Interlocal Service Agreement aims for increased efficiencies and cost savings in public works

The cities of Auburn Hills, Rochester Hills and Rochester will enter into an Interlocal Service Agreement for public works services following approval this month by all three City Councils. The agreement formalizes an ongoing tri-city collaborative partnership that allows for cross jurisdictional cooperation between the three communities when public works assistance is requested by one city and one or both of the other cities are in a position to provide help.   
Public works and service operations focus on maintaining and building the public infrastructure, typically roads, pathways, street lighting, parks and grounds, facilities, water, sewer, storm drain systems and fleet services.  Under the Interlocal agreement, service requests may include personnel, equipment, facilities, materials and any other resources available that are common to public works and service operations.   Ron Melchert, Auburn Hills Director of Public Services, says the agreement make sense for a variety of reasons.

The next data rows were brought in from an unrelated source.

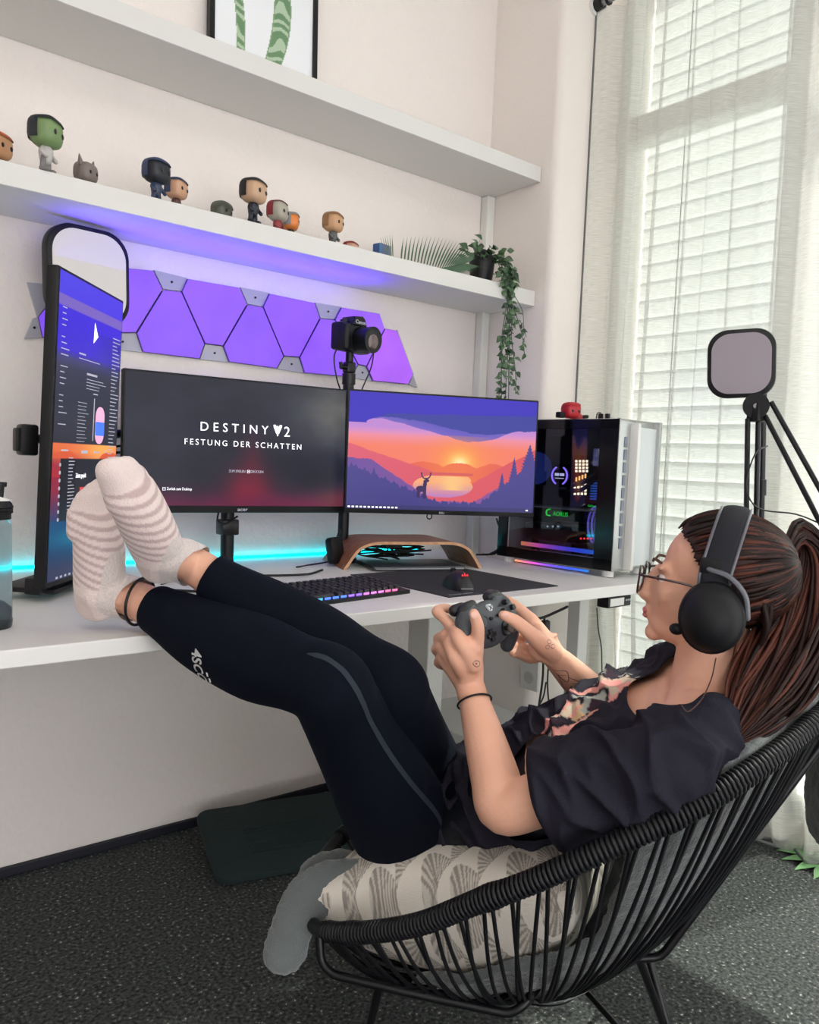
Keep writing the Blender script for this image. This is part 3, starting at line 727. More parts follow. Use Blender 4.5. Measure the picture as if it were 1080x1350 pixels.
dash(b, 0.13, 0.250, 0.03, 0.006); dash(b2, 0.19, 0.250, 0.03, 0.003); dash(b, 0.25, 0.252, 0.006, 0.006); dash(b, 0.285, 0.252, 0.006, 0.004); dash(b2, 0.04, 0.252, 0.03, 0.003)
for k in range(10): dash(b, 0.04+k*0.0185, 0.0145, 0.008, 0.004)
stuff(b.build('window_text', M_['ink2'], lm)); stuff(b2.build('sidebar_text', M_['ink2'], lm))
text('heading_text', 'Zuletzt gespielt', 0.0125, T(0.108, -0.0012, 0.200) @ XZ, M_['ink'], lm, sx=0.62)
# pale triangle mark, pill-shaped picture and two tiles
MB().prism([(0.165, 0.445+0.02), (0.185, 0.465+0.015), (0.168, 0.505)], 0.0008, 0.0014, M=XZ).build('triangle_mark', M_['ink'], lm)
MB().prism([(x+0.215, z+0.305) for x, z in rrect(0.045, 0.075, 0.02)], 0.0008, 0.0012, M=XZ).build('pill_picture', mat('pill_pink', (200, 150, 170), 0.5, emit=(190, 140, 170)), lm)
MB().prism([(x+0.215, z+0.298) for x, z in rrect(0.045, 0.028, 0.004)], 0.0012, 0.0016, M=XZ).build('pill_band', mat('pill_blue', (60, 100, 190), 0.5, emit=(60, 100, 190)), lm)
MB().box((0.145, -0.0011, 0.165), (0.030, 0.0006, 0.032)).build('tile_picture', mat('tile_red', (180, 60, 50), 0.5, emit=(170, 58, 50)), lm)
MB().box((0.145, -0.0014, 0.142), (0.030, 0.0006, 0.020)).build('tile_picture', mat('tile_blue', (120, 170, 210), 0.5, emit=(110, 160, 200)), lm)
MB().box((0.142, -0.0014, 0.100), (0.036, 0.0006, 0.028)).build('tile_picture', mat('tile_pale', (190, 196, 200), 0.5, emit=(185, 190, 196)), lm)
MB().box((0.04, 0.03, 0.0), (0.05, 0.03, 0.03), bev=0.003).box((0.16, 0.055, -0.012), (0.24, 0.11, 0.010), bev=.003).build('stand_base', M_['black'], lm, smooth=30)

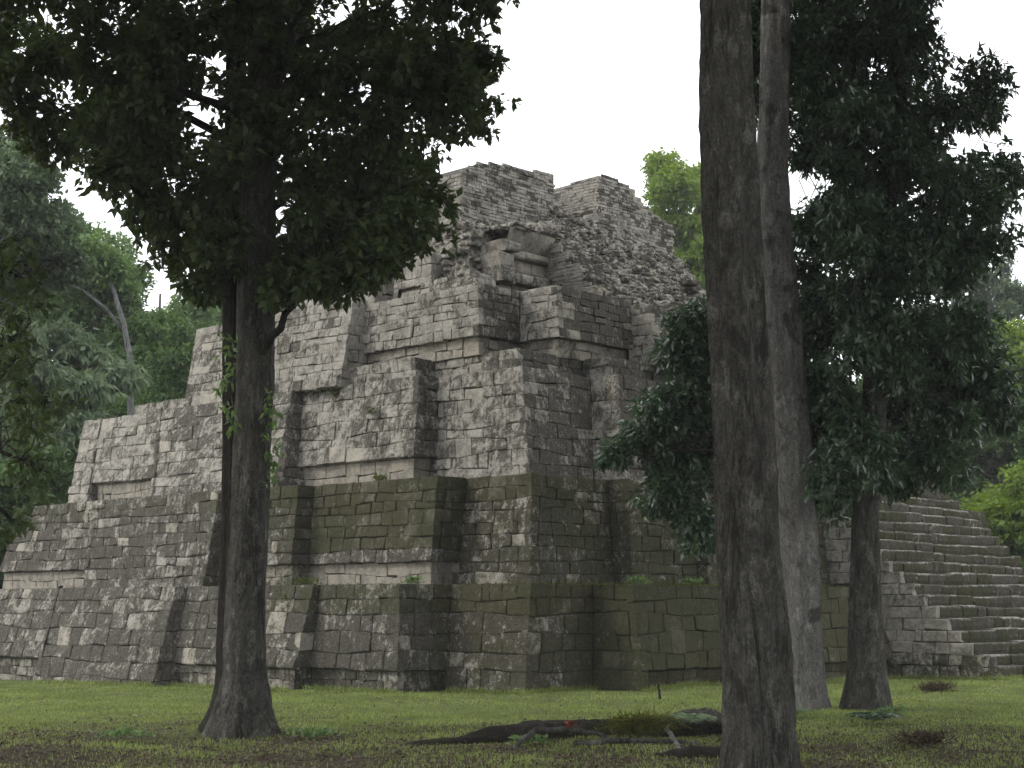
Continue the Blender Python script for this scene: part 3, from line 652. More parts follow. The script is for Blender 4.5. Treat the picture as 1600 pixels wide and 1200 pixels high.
CD = [(4.13,25.31,11.79,0.49),(6.74,24.62,9.37,0.46),(6.25,24.09,10.6,0.42),(5.34,22.91,9.19,0.34),(5.65,23.94,9.07,0.52),(5.74,23.51,6.78,0.34),(5.17,24.33,10.9,0.54),(7.04,25.48,10.89,0.5),(6.94,25.09,3.94,0.5),(5.35,25.69,3.31,0.37),(6.84,24.18,5.54,0.44),(5.67,24.3,3.71,0.51),(5.34,25.5,4.2,0.43),(6.59,23.47,7.42,0.4),(8.12,25.53,10.06,0.4),(5.96,24.75,7.45,0.46),(5.09,24.34,10.23,0.53),(6.78,25.26,11.86,0.48),(5.12,22.9,5.32,0.41),(5.79,25.77,12.4,0.37),(5.96,23.14,5.14,0.41),(7.84,25.39,5.36,0.48),(5.91,24.78,10.22,0.4),(6.26,24.34,8.5,0.37),(4.1,22.9,11.07,0.37),(6.45,24.93,4.89,0.39),(5.15,22.81,6.92,0.34),(5.7,24.97,11.39,0.39),(4.0,23.49,10.17,0.38),(5.8,23.73,7.68,0.47),(4.69,25.21,11.66,0.41),(6.84,22.85,5.68,0.43),(5.25,23.42,7.42,0.46),(4.89,23.03,3.51,0.49),(6.66,23.17,8.15,0.36),(7.26,24.38,9.67,0.43),(8.13,25.6,4.93,0.51),(6.45,23.69,10.73,0.38),(6.48,24.12,5.83,0.44),(7.21,25.48,10.15,0.43),(5.94,24.93,8.55,0.53),(7.08,25.08,6.21,0.51),(5.67,25.73,6.25,0.47),(4.05,24.26,12.15,0.51),(5.6,23.8,5.83,0.39),(5.68,23.04,11.39,0.49),(5.35,23.73,4.12,0.47),(6.08,25.19,4.46,0.46),(5.22,23.76,8.59,0.35),(5.71,24.13,10.54,0.4),(3.97,23.37,9.61,0.47),(5.2,23.83,4.54,0.52),(7.89,24.87,7.62,0.53),(4.99,24.81,6.49,0.41),(7.05,24.43,8.12,0.39),(7.15,23.65,8.33,0.47),(4.62,23.54,8.72,0.39),(6.28,23.92,8.89,0.49),(4.15,25.35,11.22,0.42),(5.12,24.63,5.13,0.42),(5.55,23.75,6.31,0.51),(6.27,24.42,6.73,0.54),(4.57,24.81,10.98,0.36),(7.41,24.85,7.42,0.51),(5.5,25.38,6.6,0.52),(5.3,24.09,9.31,0.42),(7.16,24.22,6.92,0.4),(4.64,24.54,10.43,0.47),(7.22,24.59,4.53,0.35),(6.17,23.36,6.89,0.53),(7.6,23.8,9.98,0.45),(5.24,24.97,9.99,0.41),(6.72,25.2,7.76,0.52),(5.68,25.71,8.47,0.42),(6.03,24.33,11.24,0.44),(4.71,24.24,11.93,0.36),(6.18,24.13,9.76,0.43),(6.37,23.71,11.67,0.51),(5.89,23.54,5.68,0.48),(8.05,24.65,8.61,0.49),(7.0,25.19,9.03,0.41),(5.24,24.6,11.54,0.42),(7.32,23.08,7.69,0.34),(5.34,25.49,8.0,0.53),(4.92,24.5,4.56,0.48)]
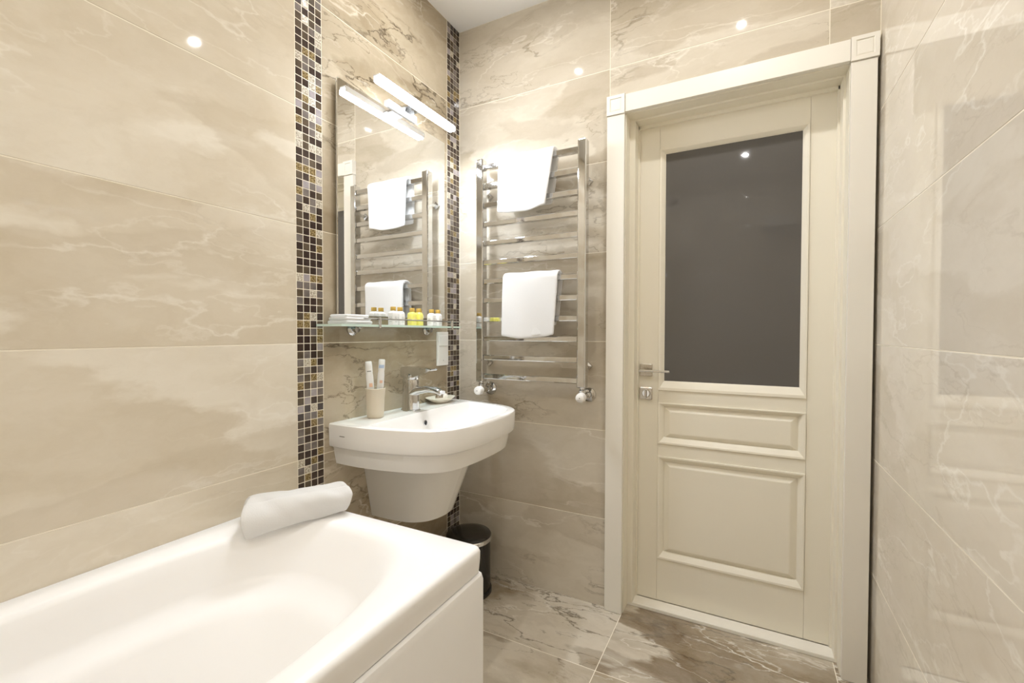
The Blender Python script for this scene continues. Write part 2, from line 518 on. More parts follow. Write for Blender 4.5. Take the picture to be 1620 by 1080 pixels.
# ------------------------------------------------------------------ door casing (trim_1)
tr = thing('trim_1', (1.19, 0, 0), 'cream painted door casing with square corner blocks', None, kind='structure')
CX0, CX1, CX2, CX3 = 0.745, 0.8165, 1.557, 1.6305
CZ0, CZ1 = 2.052, 2.122
obj('casing_board', box(CX0, CX1, -0.022, 0.0, 0.001, CZ0 - 0.006, .0015), M['paint_trim'], tr)
obj('casing_board', box(CX2, CX3 - 0.004, -0.022, 0.0, 0.001, CZ0 - 0.006, .0015), M['paint_trim'], tr)
obj('casing_head', box(CX1 + 0.002, CX2 - 0.002, -0.022, 0.0, CZ0, CZ1, .0015), M['paint_trim'], tr)
for a, b_ in ((CX0 - 0.001, CX1 + 0.001), (CX2 - 0.001, CX3)):
    bm = bmesh.new()
    add_box(bm, a, b_, -0.023, 0.0, CZ0 - 0.005, CZ1 + 0.003)
    rect_frame(bm, a, b_, CZ0 - 0.005, CZ1 + 0.003, [(0, 0, 0, -.0235), (.0005, .0005, .0005, -.027), (.013, .013, .013, -.027), (.015, .015, .015, -.0235), (.019, .019, .019, -.0255)], fill=True)
    obj('corner_block', bm, M['paint_trim'], tr)
# reveal boards, jamb frame, threshold
RY = 0.062
obj('reveal_board', box(DX0, CX1 + 0.003, 0.0, 0.185, 0.0, CZ0 + 0.002), M['paint'], tr)
obj('reveal_board', box(CX2 - 0.001, DX1, 0.0, 0.185, 0.0, CZ0 + 0.002), M['paint'], tr)
obj('reveal_head', box(CX1, CX2, 0.0, 0.185, CZ0 - 0.003, DZ), M['paint'], tr)
LX0, LX1, LZ1 = 0.842, 1.5485, 2.030
obj('jamb', box(CX1, LX0, RY, 0.185, 0.012, CZ0 + 0.001, .0012), M['paint'], tr)
obj('jamb', box(LX1, CX2, RY, 0.185, 0.012, CZ0 + 0.001, .0012), M['paint'], tr)
obj('jamb_head', box(LX0, LX1, RY, 0.185, LZ1 + .012, CZ0 - 0.002, .0012), M['paint'], tr)
# stepped bead between jamb and leaf
obj('jamb_bead', box(LX0 - .001, LX0 + .007, 0.118, 0.1305, 0.017, LZ1 + .012, .001), M['paint'], tr)
obj('jamb_bead', box(LX1 - .007, LX1 + .001, 0.118, 0.1305, 0.017, LZ1 + .012, .001), M['paint'], tr)
obj('jamb_bead', box(LX0, LX1, 0.118, 0.1305, LZ1 - .002, LZ1 + .013, .001), M['paint'], tr)
obj('threshold', box(CX1, CX2, RY, 0.128, 0.0, 0.016, .003), M['paint_trim'], tr)

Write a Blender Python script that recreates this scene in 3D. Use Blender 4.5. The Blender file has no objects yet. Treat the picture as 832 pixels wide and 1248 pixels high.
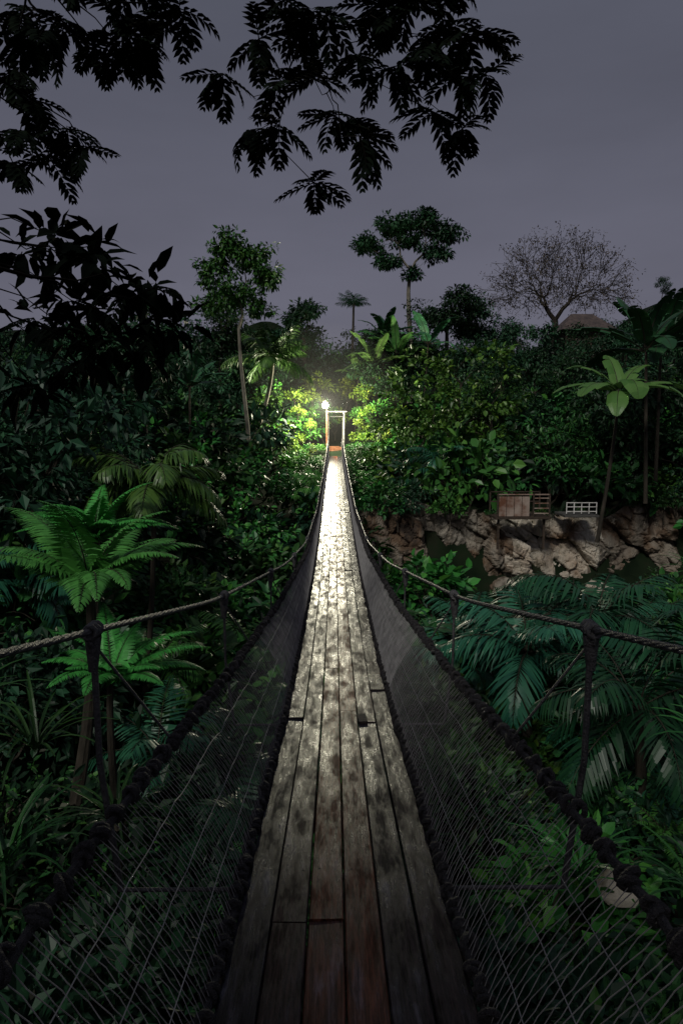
import bpy, bmesh, math, random
import numpy as np
from mathutils import Vector, Matrix, noise
rng=np.random.default_rng(11); random.seed(11)
scene=bpy.context.scene
scene.view_settings.view_transform='Standard'
scene.view_settings.look='None'
scene.view_settings.exposure=0
COL=scene.collection
EYE=1.6
# ------------------------------------------------------------------ materials
def newmat(name):
    m=bpy.data.materials.new(name); m.use_nodes=True
    nt=m.node_tree; b=nt.nodes['Principled BSDF']
    return m,nt,b
def N(nt,t,**k):
    n=nt.nodes.new(t)
    for a,v in k.items(): setattr(n,a,v)
    return n
def ramp(nt,stops):
    r=N(nt,'ShaderNodeValToRGB'); e=r.color_ramp.elements
    while len(e)<len(stops): e.new(0.5)
    for i,(p,c) in enumerate(stops):
        e[i].position=p; e[i].color=(*c,1) if len(c)==3 else c
    return r
def leafmat(name,c1,c2,rough=.45,trans=0,c3=None,spec=.35):
    m,nt,b=newmat(name); L=nt.links
    g=N(nt,'ShaderNodeNewGeometry'); oi=N(nt,'ShaderNodeObjectInfo')
    st=[(0,c1),(.75,c2)]
    if c3: st.append((1,c3))
    r=ramp(nt,st); L.new(g.outputs['Random Per Island'],r.inputs[0])
    h=N(nt,'ShaderNodeHueSaturation')
    mr=N(nt,'ShaderNodeMapRange'); mr.inputs['To Min'].default_value=.5; mr.inputs['To Max'].default_value=1.4
    L.new(oi.outputs['Random'],mr.inputs['Value']); L.new(mr.outputs[0],h.inputs['Value'])
    mr2=N(nt,'ShaderNodeMapRange'); mr2.inputs['To Min'].default_value=.47; mr2.inputs['To Max'].default_value=.515
    L.new(oi.outputs['Random'],mr2.inputs['Value']); L.new(mr2.outputs[0],h.inputs['Hue'])
    L.new(r.outputs[0],h.inputs['Color']); L.new(h.outputs[0],b.inputs['Base Color'])
    b.inputs['Roughness'].default_value=rough
    b.inputs['Specular IOR Level'].default_value=spec
    if trans>0:
        t=N(nt,'ShaderNodeBsdfTranslucent'); L.new(h.outputs[0],t.inputs['Color'])
        mx=N(nt,'ShaderNodeMixShader'); mx.inputs[0].default_value=trans
        L.new(b.outputs[0],mx.inputs[1]); L.new(t.outputs[0],mx.inputs[2])
        L.new(mx.outputs[0],nt.nodes['Material Output'].inputs['Surface'])
    return m
def noisemat(name,stops,scale=4,rough=.8,bump=.3,mapscale=(1,1,1),detail=8,bscale=None,spec=.3):
    m,nt,b=newmat(name); L=nt.links
    tc=N(nt,'ShaderNodeTexCoord'); mp=N(nt,'ShaderNodeMapping'); mp.inputs['Scale'].default_value=mapscale
    L.new(tc.outputs['Object'],mp.inputs['Vector'])
    n=N(nt,'ShaderNodeTexNoise'); n.inputs['Scale'].default_value=scale; n.inputs['Detail'].default_value=detail
    L.new(mp.outputs[0],n.inputs['Vector'])
    r=ramp(nt,stops); L.new(n.outputs[0],r.inputs[0]); L.new(r.outputs[0],b.inputs['Base Color'])
    b.inputs['Roughness'].default_value=rough; b.inputs['Specular IOR Level'].default_value=spec
    if bump>0:
        n2=N(nt,'ShaderNodeTexNoise'); n2.inputs['Scale'].default_value=bscale or scale*4; n2.inputs['Detail'].default_value=6
        L.new(mp.outputs[0],n2.inputs['Vector'])
        bp=N(nt,'ShaderNodeBump'); bp.inputs['Strength'].default_value=bump; bp.inputs['Distance'].default_value=.05
        L.new(n2.outputs[0],bp.inputs['Height']); L.new(bp.outputs[0],b.inputs['Normal'])
    return m
M_bush =leafmat('leaf_bush',(.012,.055,.014),(.03,.13,.03),c3=(.07,.2,.035))
M_dark =leafmat('leaf_dark',(.006,.024,.012),(.014,.055,.024),.5)
M_vine =leafmat('leaf_vine',(.02,.09,.02),(.05,.19,.035),.4,0,c3=(.1,.26,.04))
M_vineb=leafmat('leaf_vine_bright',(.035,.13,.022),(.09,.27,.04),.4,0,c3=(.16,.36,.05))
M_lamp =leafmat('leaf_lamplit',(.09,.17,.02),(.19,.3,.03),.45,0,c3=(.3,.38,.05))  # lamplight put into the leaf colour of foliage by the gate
M_fern =leafmat('leaf_fern',(.04,.17,.03),(.07,.27,.05),.45,0)
M_palm =leafmat('leaf_palm',(.01,.06,.036),(.025,.11,.055),.4)
M_palml=leafmat('leaf_palm_light',(.04,.15,.03),(.09,.25,.05),.4,0)
M_bana =leafmat('leaf_banana',(.07,.2,.045),(.12,.27,.07),.4,.2)
M_band =leafmat('leaf_banana_dark',(.015,.06,.03),(.03,.11,.045),.4)
M_strap=leafmat('leaf_strap',(.012,.065,.016),(.04,.15,.03),.4)
M_tree =leafmat('leaf_tree',(.008,.036,.016),(.02,.075,.028),.5)
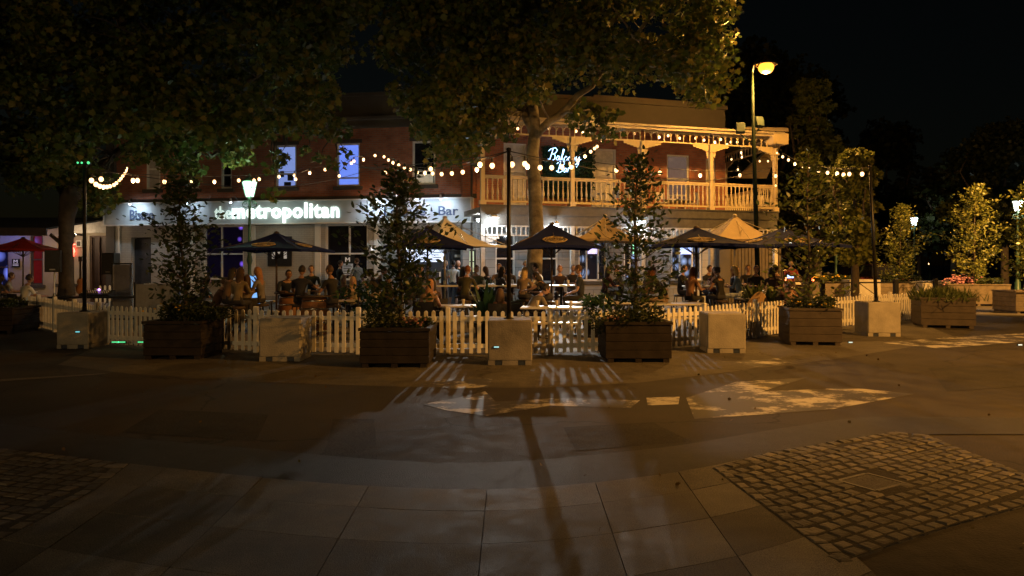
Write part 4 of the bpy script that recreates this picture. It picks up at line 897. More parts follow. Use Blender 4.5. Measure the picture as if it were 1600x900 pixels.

“Each community has specific areas of expertise, specialized skills, knowledge, equipment and tools that are difficult to obtain from other service providers to perform economically, properly and in a timely manner,” explains Melchert.
Bill Bohlen, Director of Public Works for the City of Rochester, notes that all three cities have a strong emphasis on training.
“This Interlocal agreement brings together three city departments that all place a premium on training, education and safety.  Each community meets or exceeds specific federal, state and local laws and standards to ensure the public’s safety and welfare,” says Bohlen. “This gives us a high degree of confidence going into the formal agreement that it will be a positive move for residents and corporate citizens.”
Speaking on the relationship between the three cities, Public Services Director Allan E. Schneck of Rochester Hills, says there is a tradition of cooperation and the Cities shouldn’t be working in a vacuum when providing public works services to customers. 
“The Cities have historically been great partners and have provided assistance to each other in the past through verbal arrangements.  This agreement formalizes a process that is equitable, economically beneficial to all and further empowers us to collaborate on the effectiveness as well as the efficient delivery of public services,” concludes Schneck.
The Interlocal Service Agreement for public works is consistent with the efforts of the Tri-City Sustainability Advisory Committee, which was established in 2011. Comprised of citizens, city staff and elected officials from Auburn Hills, Rochester and Rochester Hills, the Tri-City Sustainability Advisory Committee is a partnership created to develop a sustainability plan that identifies avenues for the communities to collaborate, share resources and measure sustainability. The overarching goal of the Sustainability Advisory Committee is to ensure an ongoing high quality of life for all residents and a strong business climate for commerce.